In November 2022, media reporting noted that the government had announced new policies and goals to support development of the hydrogen industry. Measures reported include:

  • Securing advanced technologies to nurture 600 hydrogen focussed companies by 2030.
  • Production of 30,000 hydrogen-powered commercial vehicles by 2030.
  • Building of 70 liquid hydrogen fuelling stations by 2030.
  • Clean hydrogen accounts for 7.1% of the nation’s energy mix by 2036.
  • Plans to establish a liquefied hydrogen plant capable of producing 40,000 tonnes per annum.
  • Plans for logistics hubs for liquid ammonia to be established in the western part of the country (including Boryeong and Dangjin in South Chungcheong Province); in the southern part (including Yeosu in South Jeolla Province and Hadong in South Gyeongsang Province); and in the eastern part (including Gangneung and Samcheok in Gangwon Province).
  • Plans for hydrogen-oriented pipelines to be established in routes linking Incheon, Bucheon, Anyang, Pangyo, Bundang, Gwanggyo, Suwon, Hwaseong, Osan, Dongtan, Pyeongtaek and Dangjin.
  • Plans to establish supply channels in Southeast Asia and the Middle East, in collaboration with public companies and the private sector, to access overseas hydrogen production.

In November 2022, media reporting noted that the government had signed a Memorandum of Understanding with four local companies to create a nationwide liquid hydrogen supply chain and expand the use of hydrogen vehicles, starting in 2023.  The media reporting noted that Korea’s hydrogen supply chain has largely been using hydrogen in gas form, but the focus is to be shifted to liquid hydrogen.

In January 2023, media reports indicated the South Korean Government had announced 240 billion won (US$193 million) in funding to support six “hydrogen cities” across the country – at Pyeongtaek, Namyangju, Dangjin, Boryeong, Gwangyang and Pohang.

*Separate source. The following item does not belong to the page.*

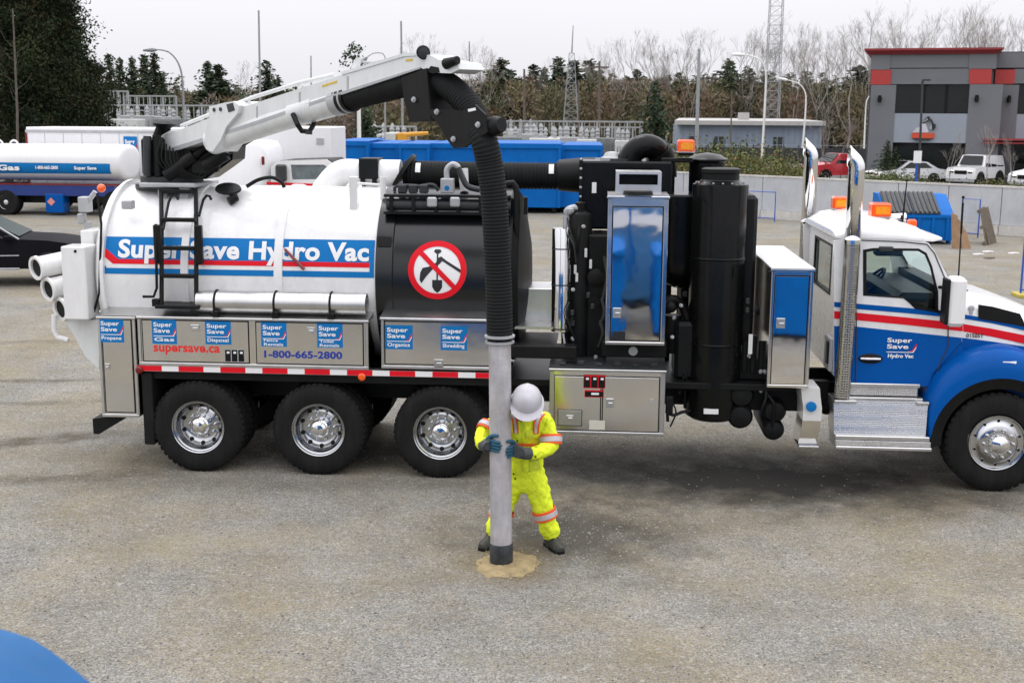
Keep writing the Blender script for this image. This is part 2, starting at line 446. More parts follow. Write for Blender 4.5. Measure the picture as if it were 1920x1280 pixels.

It is reported that public funding would be sourced from national funds as well as from local government. The announcement follows the implementation of three ongoing smaller “hydrogen city” pilot projects in the cities of Ulsan, Ansan and Jeonji.

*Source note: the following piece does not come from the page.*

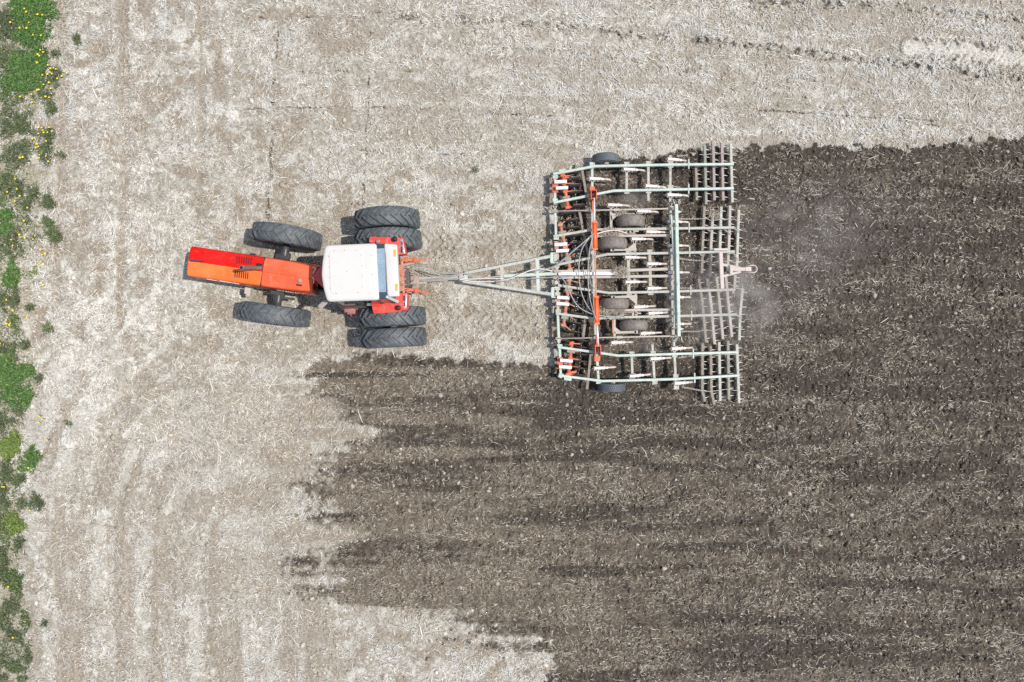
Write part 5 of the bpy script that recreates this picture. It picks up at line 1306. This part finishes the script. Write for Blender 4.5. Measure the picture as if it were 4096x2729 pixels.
hose(hz(Z6, ((720, -30), (640, 80), (580, 180), (538, 350), (532, 560), (548, 760), (600, 950), (690, 1110), (800, 1200), (960, 1240), (1140, 1245), (1240, 1215)), [.85, .82, .8, .72, .70, .66, .66, .68, .7, .7, .66, .6]), .017)
hose(hz(Z6, ((760, -60), (715, 120), (690, 280), (672, 540), (684, 820), (720, 1030), (770, 1200), (805, 1290)), [.82, .86, .86, .76, .70, .72, .80, .80]), .015)
hose(hz(Z6, ((785, 240), (735, 400), (700, 530), (705, 680), (735, 760), (785, 815)), [.8, .82, .76, .68, .74, .8]), .014)
hose(hz(Z6, ((215, 590), (300, 680), (360, 790), (430, 950), (520, 1080), (640, 1160), (790, 1215), (960, 1235), (1120, 1240), (1230, 1190)), [.62, .7, .72, .72, .72, .72, .72, .68, .62, .56]), .018)
hose(hz(Z4, ((610, 1400), (700, 1355), (800, 1320), (900, 1300), (1010, 1298), (1130, 1335)), [.74, .72, .68, .62, .60, .56]), .02, 'hose_pale')
hose(hz(Z6, ((250, 628), (400, 610), (560, 596), (690, 590)), [.6, .62, .62, .6]), .014)

# ---- tongue
zt = .52
mb = MB(); mb.sweep([Z3(870, 380, zt), Z3(1360, 287, zt), Z3(2046, 148, zt)], .088, .10); part(mb, 'tongue_beam', 'mint_dusty', 'upper arm of the A shaped tongue')
mb = MB(); mb.sweep([Z3(845, 488, zt), Z3(1380, 568, zt), Z3(2062, 668, zt)], .088, .10); part(mb, 'tongue_beam', 'mint_dusty', 'lower arm of the A shaped tongue')
for a, c_, mt in ((Z3(884, 372, zt + .004), Z3(886, 492, zt + .004), 'mint'), (Z3(1366, 290, zt + .004), Z3(1374, 558, zt + .004), 'tan'), (Z3(1846, 192, zt + .004), Z3(1857, 632, zt + .004), 'mint')):
    mb = MB(); mb.bar(a, c_, .105, .09); part(mb, 'tongue_crosspiece', mt)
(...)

In January 2023, press reports indicated the South Korean government plans to import hydrogen produced in Malaysia and the UAE by 2027 and beyond for the purpose of power generation and export after conversion into ammonia. In Malaysia, the hydrogen would be hydroelectric power generation-based; in the UAE, the hydrogen would be produced using solar power. Imports are estimated at 600,000 and 200,000 tons a year, respectively.

In May 2023, media reports noted that South Korea signed a ‘business agreement’ with 14 companies and 12 local governments to install 2,000 hydrogen-powered buses on the roads by 2026. Reports noted that under the agreement, the Government would provide policy and financial assistance for the purchase of the buses and expansion of the hydrogen refuelling network.

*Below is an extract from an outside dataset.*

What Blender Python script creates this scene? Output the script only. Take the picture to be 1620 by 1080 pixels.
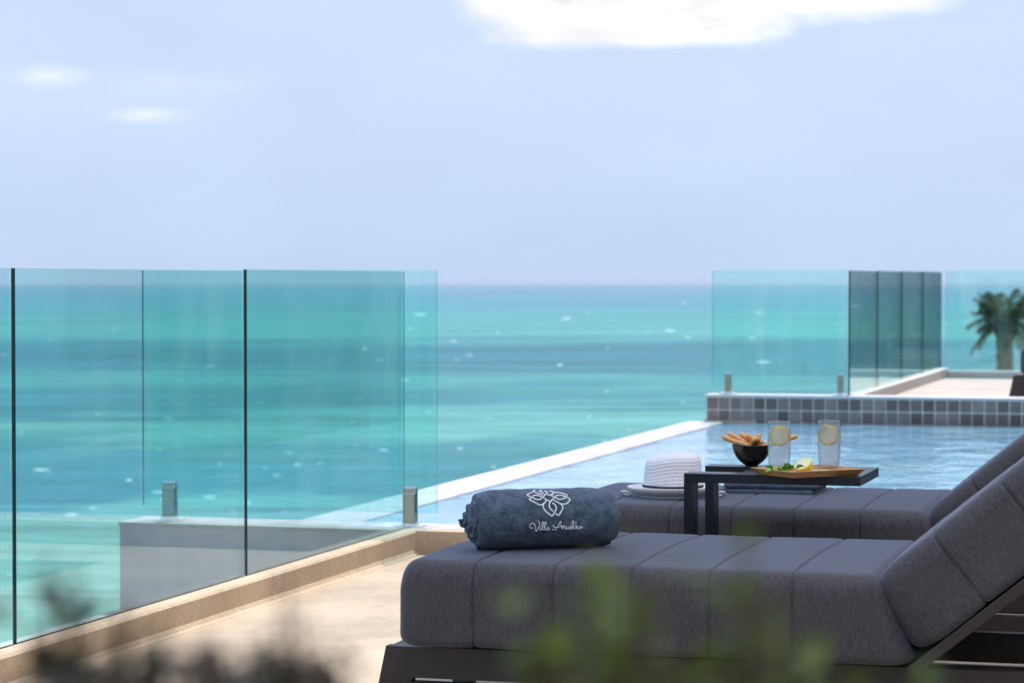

In June 2023, media reports indicated that the Ministry of Trade, Industry and Energy (MOTIE) had published a tender notice for hydrogen power, with the government setting up a bidding market where power producers can sell electricity generated with hydrogen or hydrogen compounds such as ammonia to the Korea Electric Power Corporation (KEPCO) or other regional operators. The hydrogen power generation tender is to be divided into two ‘markets’ – general hydrogen and clean hydrogen. In August 2023, media reports indicated that the Korea Power Exchange determined five power plants as the winning bidders for the first general hydrogen tender, which would be required to start commercial operation within two years from the date of contract signing.  In May 2024, MOTIE announced the launch of its first clean hydrogen power bidding market: participants are allowed to harness power generators using only hydrogen that meets the domestic clean hydrogen certification standards (GHG of 4CO2e or less per 1kg of hydrogen) with the 2024 annual bidding volume at 6,500 GWh with a contract period of 15 years. Commercial operation is to begin by 2028.

In November 2023, MOTIE announced that the proposal for an amendment to the Hydrogen Economy Promotion and Hydrogen Safety Management Act (“Hydrogen Act”) had passed the Cabinet deliberation and resolution process. The Cabinet approval of the Hydrogen Act amendment proposal follows the pre-announcement of the Hydrogen Act legislation (May 2-June 12), regulation review (May 2-August 25) and a review by the Ministry of Government Legislation (June 22-November 7).